Univision stations in 37 markets, including New York and Los Angeles, went dark at midnight Tuesday as the sides battle over interpretations of the contract governing Univision’s restransmission consent agreement with Charter. On Thursday, a New York Supreme Court judge ordered Univision’s O&O station signals restored to Charter systems for seven days while the sides fight it out in court.

The judge’s order applies to Univision O&Os across all of the affected Charter markets. Most of the signals went back up on Charter systems Thursday evening.

Univision noted that the judge’s order requires Charter to post a bond covering “the actual market value of Univision programming, rather than the inadequate rates that Charter Spectrum has been paying.”

Univision filed a lawsuit against Charter in July 2016 after the companies scuffled over the retrans contract terms. Univision maintains that Charter’s merger last year with Time Warner Cable required the cable operator to renegotiate its retrans deals for Univision.
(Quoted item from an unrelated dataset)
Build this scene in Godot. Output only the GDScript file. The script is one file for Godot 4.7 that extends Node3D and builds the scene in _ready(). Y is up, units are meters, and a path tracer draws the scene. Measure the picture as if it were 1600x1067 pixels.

Univision also balked when Charter sought to apply the financial terms of Univision’s pre-merger Time Warner Cable contracts across the the enlarged Charter footprint. Time Warner Cable was a bigger operator than the old Charter, which meant it was able to secure more advantageous financial terms than Charter. Charter is now the nation’s second-largest cable operator behind Comcast.

Charter this week has maintained that Univision had no right to pull its signals on Jan. 31. Univision said Thursday after the restraining order was granted that Charter has “steadfastly refused” to engage in negotiations.

Charter is the dominant cable operator in New York, Los Angeles, Dallas and other markets with large Hispanic populations.